On cross-border attacks continuing even after the ‘surgical strikes’ across the Line of Control (LoC) in September 2016, the Prime Minister said it would take more time for Pakistan to mend its ways.

Ek ladai se Pakistan sudhar jayega, yeh sochna bohot badi ghalti hogi. Pakistan ko sudharne mein abhi aur samay lagega. (It would be a mistake to think Pakistan can mend its ways after a fight, it will take more time.”

He reiterated that his government was ready for talks, but that “amid the noise of bombs and guns, the dialogue cannot be heard”. Pakistan was “now isolated in the world”, Modi said.

The United States, Russia and other major power have stepped up engagement with Islamabad as they seek to kick-start the peace process. Even US President Donald Trump’s South Asian strategy, which sought to punish Pakistan by cutting aid, has not been raised in Washington in recent months.

To a question on whether he would travel to Pakistan if invitated for the SAARC summit, Modi did not answer directly. “We will cross the bridge when we reach there,” he told ANI.

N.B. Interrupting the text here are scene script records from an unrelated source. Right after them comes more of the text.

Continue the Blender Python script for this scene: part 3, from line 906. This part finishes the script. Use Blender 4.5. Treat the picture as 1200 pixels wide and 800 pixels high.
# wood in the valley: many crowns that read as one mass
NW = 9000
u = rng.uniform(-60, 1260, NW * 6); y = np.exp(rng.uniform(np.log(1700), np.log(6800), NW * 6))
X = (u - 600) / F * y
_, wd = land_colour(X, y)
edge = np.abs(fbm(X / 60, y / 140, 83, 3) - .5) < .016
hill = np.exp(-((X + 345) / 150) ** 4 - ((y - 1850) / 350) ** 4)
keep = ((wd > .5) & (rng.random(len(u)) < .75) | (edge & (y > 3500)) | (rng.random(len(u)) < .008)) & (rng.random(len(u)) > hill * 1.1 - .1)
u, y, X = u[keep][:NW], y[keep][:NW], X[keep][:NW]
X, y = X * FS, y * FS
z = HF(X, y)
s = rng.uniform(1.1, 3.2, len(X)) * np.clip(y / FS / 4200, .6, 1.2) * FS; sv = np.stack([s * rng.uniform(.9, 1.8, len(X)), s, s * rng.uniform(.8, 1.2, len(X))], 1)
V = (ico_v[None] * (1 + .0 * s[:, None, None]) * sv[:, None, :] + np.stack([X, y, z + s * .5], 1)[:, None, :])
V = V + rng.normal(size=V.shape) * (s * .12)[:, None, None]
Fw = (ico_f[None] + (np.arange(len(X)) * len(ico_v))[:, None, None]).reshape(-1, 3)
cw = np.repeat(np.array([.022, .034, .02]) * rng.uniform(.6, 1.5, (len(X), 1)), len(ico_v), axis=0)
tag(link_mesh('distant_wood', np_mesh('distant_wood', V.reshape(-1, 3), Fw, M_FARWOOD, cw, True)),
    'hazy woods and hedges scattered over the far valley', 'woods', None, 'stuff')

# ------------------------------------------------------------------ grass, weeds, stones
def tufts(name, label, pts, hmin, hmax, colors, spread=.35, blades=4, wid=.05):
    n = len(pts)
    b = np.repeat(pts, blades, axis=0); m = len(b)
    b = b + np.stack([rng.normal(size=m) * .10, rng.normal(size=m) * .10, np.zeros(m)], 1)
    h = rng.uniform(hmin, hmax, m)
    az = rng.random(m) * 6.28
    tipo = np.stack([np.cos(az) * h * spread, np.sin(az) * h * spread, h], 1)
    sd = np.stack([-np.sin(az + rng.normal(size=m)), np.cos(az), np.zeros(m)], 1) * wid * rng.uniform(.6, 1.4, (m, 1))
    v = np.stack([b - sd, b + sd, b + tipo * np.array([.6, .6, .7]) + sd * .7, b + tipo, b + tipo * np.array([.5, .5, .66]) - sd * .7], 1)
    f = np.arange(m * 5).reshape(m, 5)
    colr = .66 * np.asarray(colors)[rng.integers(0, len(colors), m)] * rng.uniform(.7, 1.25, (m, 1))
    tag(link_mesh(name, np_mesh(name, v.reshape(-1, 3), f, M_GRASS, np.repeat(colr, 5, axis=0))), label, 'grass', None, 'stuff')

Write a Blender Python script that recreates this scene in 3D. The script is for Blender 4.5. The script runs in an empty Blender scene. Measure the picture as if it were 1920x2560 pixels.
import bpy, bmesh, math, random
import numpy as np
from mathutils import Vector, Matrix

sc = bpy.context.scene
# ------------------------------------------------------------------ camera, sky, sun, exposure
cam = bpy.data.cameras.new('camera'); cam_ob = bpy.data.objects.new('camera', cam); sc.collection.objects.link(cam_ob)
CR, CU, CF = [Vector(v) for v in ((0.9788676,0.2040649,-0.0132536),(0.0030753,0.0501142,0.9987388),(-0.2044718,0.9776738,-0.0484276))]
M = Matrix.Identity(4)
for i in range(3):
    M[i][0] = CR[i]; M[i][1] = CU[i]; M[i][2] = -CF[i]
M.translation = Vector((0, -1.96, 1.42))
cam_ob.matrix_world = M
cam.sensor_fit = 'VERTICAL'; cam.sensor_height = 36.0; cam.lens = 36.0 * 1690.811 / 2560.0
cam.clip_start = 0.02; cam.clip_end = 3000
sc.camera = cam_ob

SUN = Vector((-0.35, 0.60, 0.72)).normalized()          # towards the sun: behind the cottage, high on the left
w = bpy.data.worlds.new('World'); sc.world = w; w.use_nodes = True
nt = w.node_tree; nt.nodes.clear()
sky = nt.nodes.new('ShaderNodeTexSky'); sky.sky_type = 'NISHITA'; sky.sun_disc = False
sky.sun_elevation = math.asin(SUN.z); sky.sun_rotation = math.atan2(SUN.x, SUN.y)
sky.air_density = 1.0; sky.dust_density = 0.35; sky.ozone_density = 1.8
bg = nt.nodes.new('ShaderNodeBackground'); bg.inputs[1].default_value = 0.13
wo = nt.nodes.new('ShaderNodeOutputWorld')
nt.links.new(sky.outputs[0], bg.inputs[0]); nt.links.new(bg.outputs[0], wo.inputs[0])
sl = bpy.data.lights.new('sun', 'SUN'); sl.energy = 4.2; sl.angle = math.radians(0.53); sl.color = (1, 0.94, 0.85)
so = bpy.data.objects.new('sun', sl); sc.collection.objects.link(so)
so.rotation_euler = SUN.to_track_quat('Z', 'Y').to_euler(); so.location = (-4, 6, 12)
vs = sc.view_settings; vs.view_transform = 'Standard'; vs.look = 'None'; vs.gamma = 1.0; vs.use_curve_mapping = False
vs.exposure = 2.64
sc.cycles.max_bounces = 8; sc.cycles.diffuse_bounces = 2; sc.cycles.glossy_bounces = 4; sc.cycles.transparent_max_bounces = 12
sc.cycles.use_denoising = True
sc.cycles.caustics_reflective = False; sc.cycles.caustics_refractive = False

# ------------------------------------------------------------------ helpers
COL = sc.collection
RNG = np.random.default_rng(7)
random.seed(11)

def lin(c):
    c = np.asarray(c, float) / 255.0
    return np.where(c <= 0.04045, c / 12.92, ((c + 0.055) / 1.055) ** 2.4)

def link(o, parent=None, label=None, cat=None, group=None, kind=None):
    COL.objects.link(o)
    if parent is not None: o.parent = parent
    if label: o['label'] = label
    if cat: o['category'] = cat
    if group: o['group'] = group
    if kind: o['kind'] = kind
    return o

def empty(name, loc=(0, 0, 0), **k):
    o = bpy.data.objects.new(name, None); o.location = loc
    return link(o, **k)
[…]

On China, he said that his government should be judged on its actions during the 2017 Doklam crisis.

On criticism of his foreign tours, he claimed that his predecessor Manmohan Singh also used to travel, but did not receive as much attention: “My visits are noticed because I interact with people and take decisions.”

In fact, Modi has already visited 92 nations so far in his term. Manmohan Singh visited 93 countries over ten years as prime minister.

On the Triple Talaq Bill

“The triple talaq ordinance was brought after the Supreme Court verdict. We have said in our BJP manifesto that a solution would be found to this issue under the constitution. Most Islamic countries have banned triple talaq… it is an issue of gender equality, matter of social justice. It is not an issue of faith. So keep the two separate,” Modi said.